Las guerras que azotan nuestro mundo no son sino la suma de miles de pequeños afluentes, ríos de egoísmo que confluyen en un océano de violencia que estalla. Esas pequeñas rencillas personales, en grande, son bombas que desgarran muchas vidas inocentes. Cada uno de nosotros se suma a la guerra cuando no sabe vivir en paz con el que tiene al lado, cuando alimenta su egoísmo y sus odios. De la misma manera, un sencillo gesto de amor y de bondad es el antídoto de la guerra y contribuye a que el bien se vaya instaurando en el mundo. La paz también está en nuestras manos.

Cómo aliviar la Pasión

¿De qué sirve darse golpes de pecho? ¿Qué estamos cambiando realmente en nuestra vida? ¿Nos estremece ver a Jesús clavado en la cruz? ¿Nos dice algo su mirada? ¡No podemos permitir que le sigan clavando, hoy!

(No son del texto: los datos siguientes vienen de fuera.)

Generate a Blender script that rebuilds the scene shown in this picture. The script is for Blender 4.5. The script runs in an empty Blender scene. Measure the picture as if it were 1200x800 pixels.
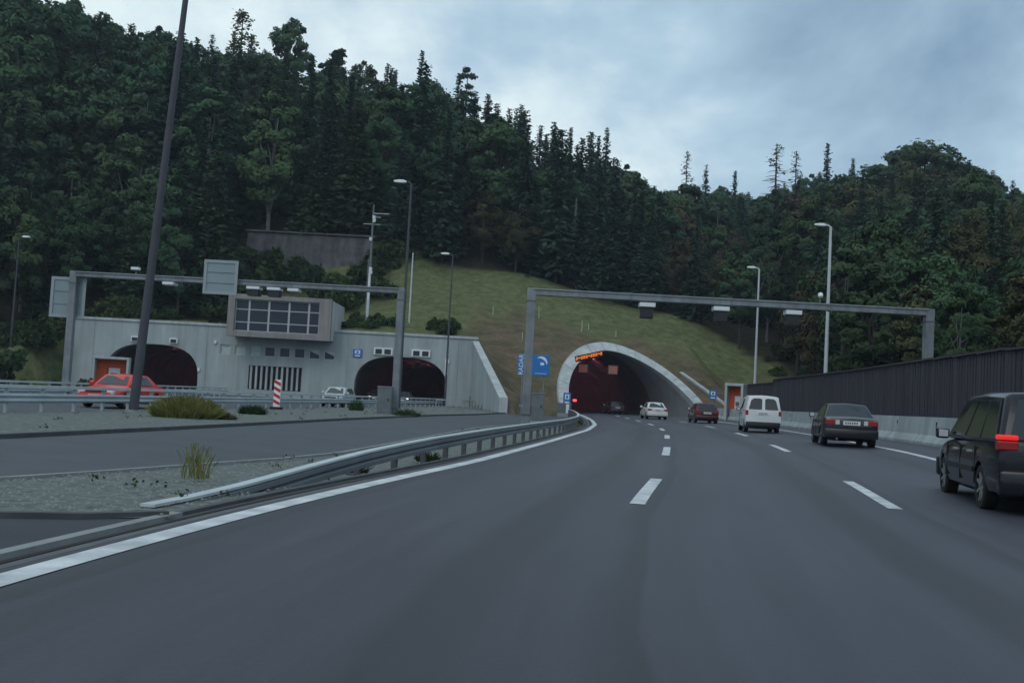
import bpy, bmesh, math, random
import numpy as np
from mathutils import Vector, Matrix

S = bpy.context.scene
COL = S.collection
R = math.radians
rnd = random.Random(7)
rng = np.random.default_rng(7)

# ------------------------------------------------------------------ camera
cam = bpy.data.cameras.new('camera')
cam.sensor_width = 36.0
cam.lens = 36.0
cam.clip_start = 0.1
cam.clip_end = 6000
cam_o = bpy.data.objects.new('camera', cam)
COL.objects.link(cam_o)
PITCH, ROLL = math.atan(67 / 1200), R(3.0)
fwd = Vector((0, math.cos(PITCH), math.sin(PITCH)))
up0 = Vector((0, -math.sin(PITCH), math.cos(PITCH)))
rt0 = Vector((1, 0, 0))
rt = rt0 * math.cos(ROLL) + up0 * math.sin(ROLL)
up = up0 * math.cos(ROLL) - rt0 * math.sin(ROLL)
m = Matrix((rt, up, -fwd)).transposed().to_4x4()
m.translation = Vector((0, 0, 1.2))
cam_o.matrix_world = m
S.camera = cam_o

# ------------------------------------------------------------------ sky and sun (late, overcast)
SUN_EL, SUN_AZ = R(42), R(205)            # azimuth clockwise from +Y: behind the camera, a little to the left
world = bpy.data.worlds.new('World')
S.world = world
world.use_nodes = True
wn, wl = world.node_tree.nodes, world.node_tree.links
wn.clear()
out = wn.new('ShaderNodeOutputWorld')
bg = wn.new('ShaderNodeBackground')
sky = wn.new('ShaderNodeTexSky')
sky.sky_type = 'NISHITA'
sky.sun_disc = False
sky.sun_elevation = SUN_EL
sky.sun_rotation = SUN_AZ
sky.air_density = 1.2
sky.dust_density = 2.0
bg.inputs['Strength'].default_value = 0.1
tc = wn.new('ShaderNodeTexCoord')
sep = wn.new('ShaderNodeSeparateXYZ')
wl.new(tc.outputs['Generated'], sep.inputs[0])
zc = wn.new('ShaderNodeMath'); zc.operation = 'MAXIMUM'; zc.inputs[1].default_value = 0.0
wl.new(sep.outputs['Z'], zc.inputs[0])
za = wn.new('ShaderNodeMath'); za.operation = 'ADD'; za.inputs[1].default_value = 0.45
wl.new(zc.outputs[0], za.inputs[0])
dx = wn.new('ShaderNodeMath'); dx.operation = 'DIVIDE'
dy = wn.new('ShaderNodeMath'); dy.operation = 'DIVIDE'
wl.new(sep.outputs['X'], dx.inputs[0]); wl.new(za.outputs[0], dx.inputs[1])
wl.new(sep.outputs['Y'], dy.inputs[0]); wl.new(za.outputs[0], dy.inputs[1])
cmb = wn.new('ShaderNodeCombineXYZ')
wl.new(dx.outputs[0], cmb.inputs[0]); wl.new(dy.outputs[0], cmb.inputs[1])
cmap = wn.new('ShaderNodeMapping')
cmap.inputs['Location'].default_value = (7, 9, 0)
wl.new(cmb.outputs[0], cmap.inputs['Vector'])
n1 = wn.new('ShaderNodeTexNoise'); n1.inputs['Scale'].default_value = 1.7
n1.inputs['Detail'].default_value = 9; n1.inputs['Roughness'].default_value = 0.57
n1.inputs['Distortion'].default_value = 0.35
wl.new(cmap.outputs[0], n1.inputs['Vector'])
cr = wn.new('ShaderNodeValToRGB')
cr.color_ramp.elements[0].position = 0.30
cr.color_ramp.elements[0].color = (2.4, 3.7, 5.2, 1)
cr.color_ramp.elements[1].position = 0.61
cr.color_ramp.elements[1].color = (8.7, 10.1, 10.4, 1)
e = cr.color_ramp.elements.new(0.47); e.color = (4.8, 6.6, 8.0, 1)
wl.new(n1.outputs['Fac'], cr.inputs[0])
mx = wn.new('ShaderNodeMix'); mx.data_type = 'RGBA'
mx.inputs['Factor'].default_value = 0.9          # almost closed cloud deck over the clear sky
wl.new(sky.outputs[0], mx.inputs[6])
wl.new(cr.outputs[0], mx.inputs[7])
wl.new(mx.outputs[2], bg.inputs['Color'])
wl.new(bg.outputs[0], out.inputs[0])

sun = bpy.data.lights.new('sun', 'SUN')
sun.energy = 0.5
sun.angle = R(35)
sun.color = (1.0, 0.97, 0.94)
sun_o = bpy.data.objects.new('sun', sun)
COL.objects.link(sun_o)
sd = Vector((math.sin(SUN_AZ) * math.cos(SUN_EL), math.cos(SUN_AZ) * math.cos(SUN_EL), math.sin(SUN_EL)))
sun_o.rotation_euler = (-sd).to_track_quat('-Z', 'Y').to_euler()

S.view_settings.view_transform = 'Standard'
S.view_settings.look = 'None'
S.view_settings.exposure = 0.0
S.view_settings.gamma = 1.0
S.view_settings.use_curve_mapping = False
S.render.engine = 'CYCLES'
S.cycles.use_denoising = True
S.cycles.max_bounces = 5
S.cycles.diffuse_bounces = 3
S.cycles.glossy_bounces = 2
S.cycles.transmission_bounces = 3
S.cycles.transparent_max_bounces = 6
S.cycles.volume_bounces = 0
S.cycles.caustics_reflective = False
S.cycles.caustics_refractive = False

# ------------------------------------------------------------------ materials
MATS = {}
def mat(name, col, rough=0.8, var=0.0, scale=2.0, bump=0.0, bscale=None, metal=0.0, spec=0.4, col2=None, emit=None, estr=0.0, coat=0.0, stretch=None):
    if name in MATS: return MATS[name]
    mt = bpy.data.materials.new(name); mt.use_nodes = True
    nt = mt.node_tree; nd = nt.nodes; lk = nt.links
    b = nd['Principled BSDF']
    b.inputs['Roughness'].default_value = rough
    b.inputs['Metallic'].default_value = metal
    b.inputs['Specular IOR Level'].default_value = spec
    b.inputs['Coat Weight'].default_value = coat
    b.inputs['Base Color'].default_value = (*col, 1)
    if emit:
        b.inputs['Emission Color'].default_value = (*emit, 1)
        b.inputs['Emission Strength'].default_value = estr
    if var > 0 or bump > 0 or col2:
        t = nd.new('ShaderNodeTexCoord')
        src = t.outputs['Object']
        if stretch:
            mp = nd.new('ShaderNodeMapping'); mp.inputs['Scale'].default_value = stretch
            lk.new(src, mp.inputs[0]); src = mp.outputs[0]
        n = nd.new('ShaderNodeTexNoise'); n.inputs['Scale'].default_value = scale
        n.inputs['Detail'].default_value = 6; n.inputs['Roughness'].default_value = 0.6
        lk.new(src, n.inputs['Vector'])
        r = nd.new('ShaderNodeValToRGB')
        c2 = col2 or tuple(c * (1 + var) for c in col)
        c1 = col if col2 else tuple(c * (1 - var) for c in col)
        r.color_ramp.elements[0].position = 0.32; r.color_ramp.elements[0].color = (*c1, 1)
        r.color_ramp.elements[1].position = 0.68; r.color_ramp.elements[1].color = (*c2, 1)
        lk.new(n.outputs['Fac'], r.inputs[0]); lk.new(r.outputs[0], b.inputs['Base Color'])
        if bump > 0:
            n2 = nd.new('ShaderNodeTexNoise'); n2.inputs['Scale'].default_value = bscale or scale * 4
            n2.inputs['Detail'].default_value = 4
            lk.new(src, n2.inputs['Vector'])
            bm_ = nd.new('ShaderNodeBump'); bm_.inputs['Strength'].default_value = bump; bm_.inputs['Distance'].default_value = 0.05
            lk.new(n2.outputs['Fac'], bm_.inputs['Height']); lk.new(bm_.outputs[0], b.inputs['Normal'])
    MATS[name] = mt
    return mt

def leaf_mat(name, c1, c2, hue_spread=0.03, val=(0.7, 1.25), scale=0.35):
    mt = bpy.data.materials.new(name); mt.use_nodes = True
    nt = mt.node_tree; nd = nt.nodes; lk = nt.links
    b = nd['Principled BSDF']; b.inputs['Roughness'].default_value = 0.75; b.inputs['Specular IOR Level'].default_value = 0.2
    t = nd.new('ShaderNodeTexCoord'); n = nd.new('ShaderNodeTexNoise')
    n.inputs['Scale'].default_value = scale; n.inputs['Detail'].default_value = 5; n.inputs['Roughness'].default_value = 0.7
    lk.new(t.outputs['Object'], n.inputs['Vector'])
    r = nd.new('ShaderNodeValToRGB')
    r.color_ramp.elements[0].position = 0.35; r.color_ramp.elements[0].color = (*c1, 1)
    r.color_ramp.elements[1].position = 0.65; r.color_ramp.elements[1].color = (*c2, 1)
    lk.new(n.outputs['Fac'], r.inputs[0])
    oi = nd.new('ShaderNodeObjectInfo')
    hs = nd.new('ShaderNodeHueSaturation')
    mr = nd.new('ShaderNodeMapRange'); mr.inputs[3].default_value = 0.5 - hue_spread; mr.inputs[4].default_value = 0.5 + hue_spread
    lk.new(oi.outputs['Random'], mr.inputs[0]); lk.new(mr.outputs[0], hs.inputs['Hue'])
    m7 = nd.new('ShaderNodeMath'); m7.operation = 'MULTIPLY'; m7.inputs[1].default_value = 7.31
    fr = nd.new('ShaderNodeMath'); fr.operation = 'FRACT'
    lk.new(oi.outputs['Random'], m7.inputs[0]); lk.new(m7.outputs[0], fr.inputs[0])
    mv = nd.new('ShaderNodeMapRange'); mv.inputs[3].default_value = val[0]; mv.inputs[4].default_value = val[1]
    lk.new(fr.outputs[0], mv.inputs[0]); lk.new(mv.outputs[0], hs.inputs['Value'])
    lk.new(r.outputs[0], hs.inputs['Color']); lk.new(hs.outputs[0], b.inputs['Base Color'])
    tr = nd.new('ShaderNodeBsdfTranslucent'); lk.new(hs.outputs[0], tr.inputs['Color'])
    ms = nd.new('ShaderNodeMixShader'); ms.inputs[0].default_value = 0.2
    lk.new(b.outputs[0], ms.inputs[1]); lk.new(tr.outputs[0], ms.inputs[2])
    lk.new(ms.outputs[0], nd['Material Output'].inputs['Surface'])
    MATS[name] = mt
    return mt

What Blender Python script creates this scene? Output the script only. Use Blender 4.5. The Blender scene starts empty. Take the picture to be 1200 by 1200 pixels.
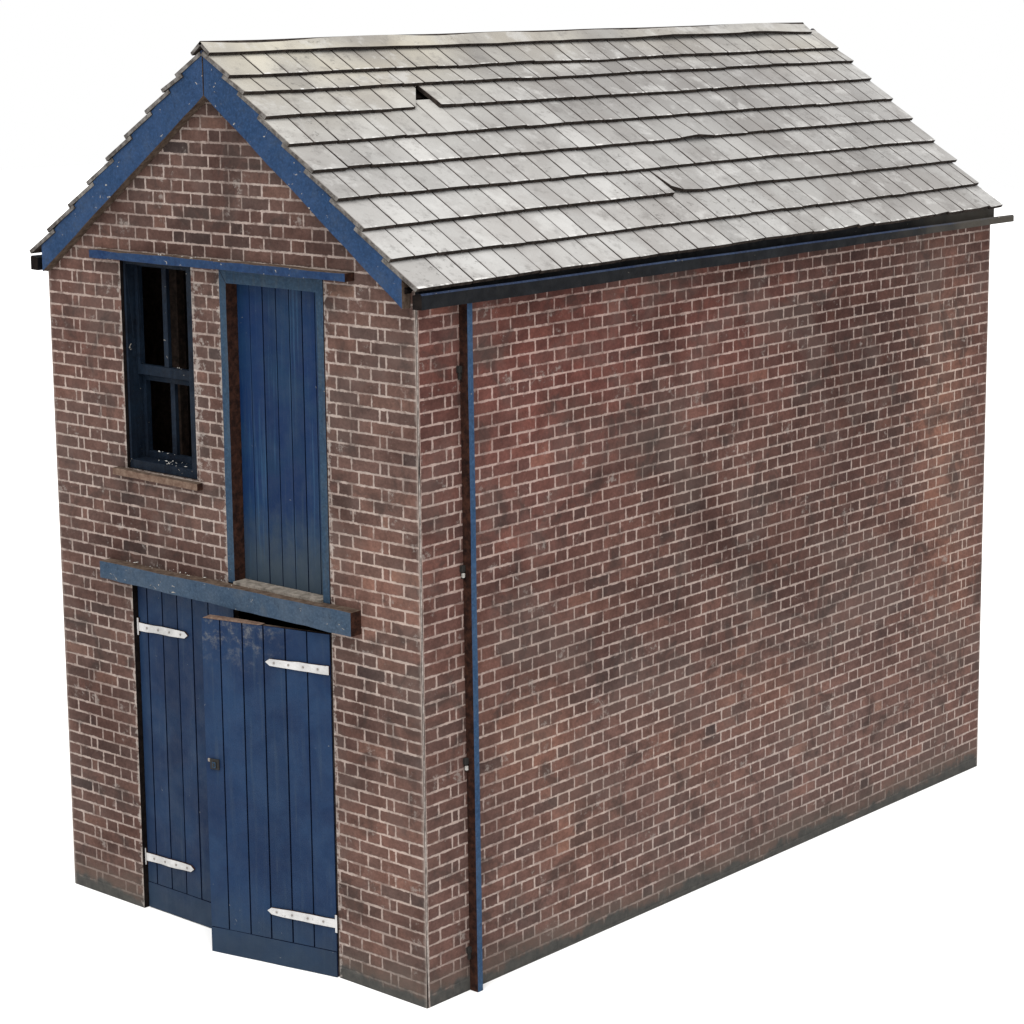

La Pasión es el mismo Dios clavado. ¿Cómo aliviar ese dolor? Amando –a nuestro cónyuge, a nuestros familiares, compañeros, amigos. Amando la bondad, la naturaleza, el mundo, la vida.

Más allá de las prácticas religiosas, esta Semana Santa nos invita a la reflexión y a un cambio de vida. No tengamos dobleces, aprendamos a ser más amables, serviciales, honrados, sacrificados por amor. Abandonemos la crítica y las maledicencias, para siempre. Seamos más comprensivos, más santos. Seamos buenos. Nuestro testimonio cristiano es crucial para que el bien cunda en el mundo. La gente se fija en nosotros, y a menudo nos critican, y con razón, porque nuestra actitud y nuestras obras no son coherentes con la fe que predicamos. Por eso no podemos trivializar nuestra presencia en la sociedad. O nos lo creemos y nos comprometemos, o estaremos perdiendo el tesoro que recibimos, y dejando de anunciar un mensaje de esperanza que tantos anhelan.

Ante la cruz, dejemos que el dolor penetre nuestra vida y nos depure, nos sane y nos rescate. Jesús muere para lavarnos con su sangre.